Previously, F-gas was a popular choice for refrigeration, however since this is a greenhouse gas, there has been a move away from it, with more environmentally solutions being preferred. Carbon dioxide refrigeration has now become a common replacement, moreover since these types of refrigeration systems are also more easily recycled. Once again, you are more likely to find CO2 being used in refrigeration for larger and more industrial appliances.

Isobutane and R-600a refrigeration

F-gas was also once used in household refrigeration appliances, however this is fortunately no longer really the case, and in Europe at least, fridges tend to employ isobutene or R-600a in their cooling systems. These both have a much smaller impact on the atmosphere.

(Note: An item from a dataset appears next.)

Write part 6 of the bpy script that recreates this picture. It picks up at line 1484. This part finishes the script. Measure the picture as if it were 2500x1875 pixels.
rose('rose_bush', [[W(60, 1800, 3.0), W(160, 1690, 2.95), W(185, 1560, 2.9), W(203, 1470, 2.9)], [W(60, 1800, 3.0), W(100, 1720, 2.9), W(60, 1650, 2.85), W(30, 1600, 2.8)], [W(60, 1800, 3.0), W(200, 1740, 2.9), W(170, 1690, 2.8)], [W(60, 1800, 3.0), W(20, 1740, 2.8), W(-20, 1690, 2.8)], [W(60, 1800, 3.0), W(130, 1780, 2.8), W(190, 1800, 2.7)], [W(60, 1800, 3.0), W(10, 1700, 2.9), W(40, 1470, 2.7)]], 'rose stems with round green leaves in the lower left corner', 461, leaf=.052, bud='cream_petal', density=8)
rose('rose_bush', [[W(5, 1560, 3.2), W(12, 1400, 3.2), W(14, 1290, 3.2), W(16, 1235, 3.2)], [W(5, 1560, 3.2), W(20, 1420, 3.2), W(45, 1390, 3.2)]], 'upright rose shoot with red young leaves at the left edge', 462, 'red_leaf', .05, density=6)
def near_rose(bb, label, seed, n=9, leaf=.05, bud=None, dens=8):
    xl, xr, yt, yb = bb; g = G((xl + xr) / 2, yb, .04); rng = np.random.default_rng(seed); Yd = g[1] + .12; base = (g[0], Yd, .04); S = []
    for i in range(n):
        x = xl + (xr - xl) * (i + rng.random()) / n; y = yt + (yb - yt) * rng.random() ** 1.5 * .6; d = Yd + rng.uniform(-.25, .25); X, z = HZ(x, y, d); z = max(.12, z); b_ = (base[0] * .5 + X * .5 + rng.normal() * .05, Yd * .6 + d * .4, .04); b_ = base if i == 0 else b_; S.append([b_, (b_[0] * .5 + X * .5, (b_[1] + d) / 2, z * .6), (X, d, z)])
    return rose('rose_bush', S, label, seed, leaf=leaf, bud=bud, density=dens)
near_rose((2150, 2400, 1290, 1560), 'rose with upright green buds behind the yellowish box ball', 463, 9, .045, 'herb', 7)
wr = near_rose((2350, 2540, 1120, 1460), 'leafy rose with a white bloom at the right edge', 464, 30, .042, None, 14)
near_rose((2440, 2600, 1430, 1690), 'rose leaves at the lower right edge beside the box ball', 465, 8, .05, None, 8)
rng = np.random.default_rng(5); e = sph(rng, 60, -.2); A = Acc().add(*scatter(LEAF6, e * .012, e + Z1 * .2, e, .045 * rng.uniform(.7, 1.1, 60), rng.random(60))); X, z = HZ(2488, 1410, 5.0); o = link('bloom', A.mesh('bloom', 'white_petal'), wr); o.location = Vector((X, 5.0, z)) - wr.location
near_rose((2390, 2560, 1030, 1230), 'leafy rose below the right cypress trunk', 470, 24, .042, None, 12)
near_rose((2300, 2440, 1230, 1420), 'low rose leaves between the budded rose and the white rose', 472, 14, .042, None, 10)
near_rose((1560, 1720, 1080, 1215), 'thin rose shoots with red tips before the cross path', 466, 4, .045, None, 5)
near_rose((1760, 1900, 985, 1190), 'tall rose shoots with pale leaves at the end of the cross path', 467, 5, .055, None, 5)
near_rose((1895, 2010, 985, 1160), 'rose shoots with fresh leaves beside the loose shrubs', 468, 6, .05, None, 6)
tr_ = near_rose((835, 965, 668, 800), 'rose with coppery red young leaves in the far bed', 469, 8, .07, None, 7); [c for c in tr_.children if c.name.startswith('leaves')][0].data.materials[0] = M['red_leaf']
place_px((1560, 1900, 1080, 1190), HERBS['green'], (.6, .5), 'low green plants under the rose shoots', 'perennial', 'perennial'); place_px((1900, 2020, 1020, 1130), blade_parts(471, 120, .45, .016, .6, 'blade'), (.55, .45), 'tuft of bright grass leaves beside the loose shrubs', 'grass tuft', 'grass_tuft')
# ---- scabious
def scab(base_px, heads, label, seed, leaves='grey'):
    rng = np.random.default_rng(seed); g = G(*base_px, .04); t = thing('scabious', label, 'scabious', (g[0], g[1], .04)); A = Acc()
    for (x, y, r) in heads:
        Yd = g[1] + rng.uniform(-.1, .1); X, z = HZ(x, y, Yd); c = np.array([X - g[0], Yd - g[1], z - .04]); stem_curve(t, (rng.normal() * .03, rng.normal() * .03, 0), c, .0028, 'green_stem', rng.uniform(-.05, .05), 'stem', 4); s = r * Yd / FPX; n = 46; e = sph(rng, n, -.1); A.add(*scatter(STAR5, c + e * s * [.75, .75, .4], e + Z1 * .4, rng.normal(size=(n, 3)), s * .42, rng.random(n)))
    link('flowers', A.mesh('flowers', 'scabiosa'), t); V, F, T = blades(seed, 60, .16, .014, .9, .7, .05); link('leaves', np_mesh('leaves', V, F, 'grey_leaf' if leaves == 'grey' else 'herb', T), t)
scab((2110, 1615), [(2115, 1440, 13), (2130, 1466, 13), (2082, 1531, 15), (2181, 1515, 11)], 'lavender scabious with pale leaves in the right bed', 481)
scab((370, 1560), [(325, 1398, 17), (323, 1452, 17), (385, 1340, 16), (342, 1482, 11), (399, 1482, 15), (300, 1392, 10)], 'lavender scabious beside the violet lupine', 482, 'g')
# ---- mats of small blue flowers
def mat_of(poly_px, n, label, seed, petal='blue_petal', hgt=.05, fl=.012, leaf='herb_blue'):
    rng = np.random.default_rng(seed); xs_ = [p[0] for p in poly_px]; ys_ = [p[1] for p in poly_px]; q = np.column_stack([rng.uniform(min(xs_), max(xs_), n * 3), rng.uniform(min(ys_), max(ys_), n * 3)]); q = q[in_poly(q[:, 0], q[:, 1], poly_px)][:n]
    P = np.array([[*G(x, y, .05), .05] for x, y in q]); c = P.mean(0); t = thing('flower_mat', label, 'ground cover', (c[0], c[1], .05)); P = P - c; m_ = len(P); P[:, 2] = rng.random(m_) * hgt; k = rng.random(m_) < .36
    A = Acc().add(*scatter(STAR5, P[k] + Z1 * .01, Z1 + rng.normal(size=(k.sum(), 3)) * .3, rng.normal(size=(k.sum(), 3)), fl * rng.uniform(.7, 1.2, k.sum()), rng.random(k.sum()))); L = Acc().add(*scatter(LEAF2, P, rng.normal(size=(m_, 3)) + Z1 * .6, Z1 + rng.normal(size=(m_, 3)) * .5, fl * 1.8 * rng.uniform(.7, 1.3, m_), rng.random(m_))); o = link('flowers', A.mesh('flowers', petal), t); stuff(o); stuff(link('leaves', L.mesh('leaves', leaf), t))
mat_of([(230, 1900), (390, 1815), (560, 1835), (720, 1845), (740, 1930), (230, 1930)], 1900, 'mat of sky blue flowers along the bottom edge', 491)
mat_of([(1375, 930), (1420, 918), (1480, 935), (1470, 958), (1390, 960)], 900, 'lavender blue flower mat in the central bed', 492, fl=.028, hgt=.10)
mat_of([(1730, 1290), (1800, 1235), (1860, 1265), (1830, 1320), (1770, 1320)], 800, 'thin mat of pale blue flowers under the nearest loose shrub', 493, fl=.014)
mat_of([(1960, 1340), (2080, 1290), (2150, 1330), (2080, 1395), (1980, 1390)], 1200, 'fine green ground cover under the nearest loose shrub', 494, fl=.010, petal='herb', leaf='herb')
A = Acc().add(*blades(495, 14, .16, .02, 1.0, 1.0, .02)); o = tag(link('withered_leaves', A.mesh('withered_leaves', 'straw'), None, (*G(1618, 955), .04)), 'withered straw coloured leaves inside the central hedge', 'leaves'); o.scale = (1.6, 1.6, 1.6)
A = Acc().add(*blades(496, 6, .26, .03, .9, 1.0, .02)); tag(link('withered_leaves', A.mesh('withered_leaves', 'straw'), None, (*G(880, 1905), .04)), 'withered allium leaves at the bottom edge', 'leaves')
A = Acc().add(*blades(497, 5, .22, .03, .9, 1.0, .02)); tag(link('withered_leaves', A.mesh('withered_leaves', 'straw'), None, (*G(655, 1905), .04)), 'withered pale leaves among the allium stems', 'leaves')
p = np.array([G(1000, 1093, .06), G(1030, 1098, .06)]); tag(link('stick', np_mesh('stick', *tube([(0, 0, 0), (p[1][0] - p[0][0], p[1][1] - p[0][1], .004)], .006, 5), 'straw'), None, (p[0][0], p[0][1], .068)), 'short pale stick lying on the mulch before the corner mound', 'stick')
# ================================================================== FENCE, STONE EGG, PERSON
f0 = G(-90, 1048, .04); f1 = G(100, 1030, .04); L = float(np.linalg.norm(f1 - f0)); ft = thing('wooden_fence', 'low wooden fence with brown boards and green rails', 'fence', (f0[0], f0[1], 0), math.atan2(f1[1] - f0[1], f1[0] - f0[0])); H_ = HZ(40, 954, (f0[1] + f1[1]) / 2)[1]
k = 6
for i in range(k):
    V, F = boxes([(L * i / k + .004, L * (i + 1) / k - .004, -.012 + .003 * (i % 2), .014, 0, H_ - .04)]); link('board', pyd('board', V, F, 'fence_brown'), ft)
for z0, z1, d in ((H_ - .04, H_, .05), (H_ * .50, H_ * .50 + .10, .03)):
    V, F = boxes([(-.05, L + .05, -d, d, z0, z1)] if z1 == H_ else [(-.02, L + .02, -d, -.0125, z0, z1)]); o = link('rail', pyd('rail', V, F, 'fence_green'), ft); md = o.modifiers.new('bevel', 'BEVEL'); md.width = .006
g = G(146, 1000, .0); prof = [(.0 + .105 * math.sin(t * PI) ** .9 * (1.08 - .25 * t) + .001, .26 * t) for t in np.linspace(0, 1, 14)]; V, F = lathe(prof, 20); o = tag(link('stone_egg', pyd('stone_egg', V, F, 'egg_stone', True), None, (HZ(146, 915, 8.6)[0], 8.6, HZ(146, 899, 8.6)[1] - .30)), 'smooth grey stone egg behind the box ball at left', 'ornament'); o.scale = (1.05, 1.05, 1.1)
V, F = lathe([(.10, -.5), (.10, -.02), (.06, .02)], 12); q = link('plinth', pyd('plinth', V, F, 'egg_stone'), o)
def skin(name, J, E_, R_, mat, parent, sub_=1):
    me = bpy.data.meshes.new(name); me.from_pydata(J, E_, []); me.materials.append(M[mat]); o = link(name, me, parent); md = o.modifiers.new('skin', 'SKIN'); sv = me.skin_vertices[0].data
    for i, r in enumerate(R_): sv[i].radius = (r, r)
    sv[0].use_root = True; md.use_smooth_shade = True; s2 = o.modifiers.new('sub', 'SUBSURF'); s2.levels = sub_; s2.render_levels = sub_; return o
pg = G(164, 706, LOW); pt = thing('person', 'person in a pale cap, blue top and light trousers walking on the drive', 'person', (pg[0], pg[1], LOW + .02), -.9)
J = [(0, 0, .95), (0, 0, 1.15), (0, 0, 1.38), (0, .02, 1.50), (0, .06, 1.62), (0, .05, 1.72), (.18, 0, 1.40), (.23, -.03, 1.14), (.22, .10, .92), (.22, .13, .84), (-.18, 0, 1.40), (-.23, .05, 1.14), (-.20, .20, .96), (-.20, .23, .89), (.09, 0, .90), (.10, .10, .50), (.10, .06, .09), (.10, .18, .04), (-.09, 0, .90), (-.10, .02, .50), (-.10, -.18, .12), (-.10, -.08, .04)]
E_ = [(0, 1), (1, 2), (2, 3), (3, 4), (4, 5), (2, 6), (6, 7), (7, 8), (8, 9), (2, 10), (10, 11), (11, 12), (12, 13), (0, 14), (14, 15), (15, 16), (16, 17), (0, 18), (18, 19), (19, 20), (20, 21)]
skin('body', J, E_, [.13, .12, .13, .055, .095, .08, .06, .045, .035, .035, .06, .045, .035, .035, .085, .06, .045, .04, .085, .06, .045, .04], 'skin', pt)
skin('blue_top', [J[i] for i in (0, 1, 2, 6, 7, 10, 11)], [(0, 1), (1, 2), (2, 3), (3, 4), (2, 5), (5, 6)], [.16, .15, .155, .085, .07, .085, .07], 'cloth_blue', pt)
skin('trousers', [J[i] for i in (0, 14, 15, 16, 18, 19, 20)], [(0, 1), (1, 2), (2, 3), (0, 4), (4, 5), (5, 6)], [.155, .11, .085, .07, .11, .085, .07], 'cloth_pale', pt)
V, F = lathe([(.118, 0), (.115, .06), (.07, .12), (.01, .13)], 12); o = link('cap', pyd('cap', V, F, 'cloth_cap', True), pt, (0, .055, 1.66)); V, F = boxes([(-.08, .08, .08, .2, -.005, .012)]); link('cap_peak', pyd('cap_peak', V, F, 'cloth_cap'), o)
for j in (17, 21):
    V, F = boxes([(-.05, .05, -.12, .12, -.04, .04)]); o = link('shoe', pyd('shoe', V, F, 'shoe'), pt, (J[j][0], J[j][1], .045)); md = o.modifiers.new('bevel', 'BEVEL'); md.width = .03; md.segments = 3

Additionally, these newer fridges all come with a European energy standard indicator, to let you know just how much energy they are going to be consuming. This came after a push in the 1990s to make fridges more environmentally friendly and more energy efficient, which can only be a good thing for our energy bills! It’s a clear and transparent way to be more aware about our own energy consumption, particularly in regards to our everyday household appliances.  If you’re not entirely sure what you should be looking for on the energy label, then have a look at the European Commission official guidelines to get a better idea.

Since fridges are something that we all need and use in our daily lives, if you’re looking to invest in a new appliance, it’s always good to know the facts.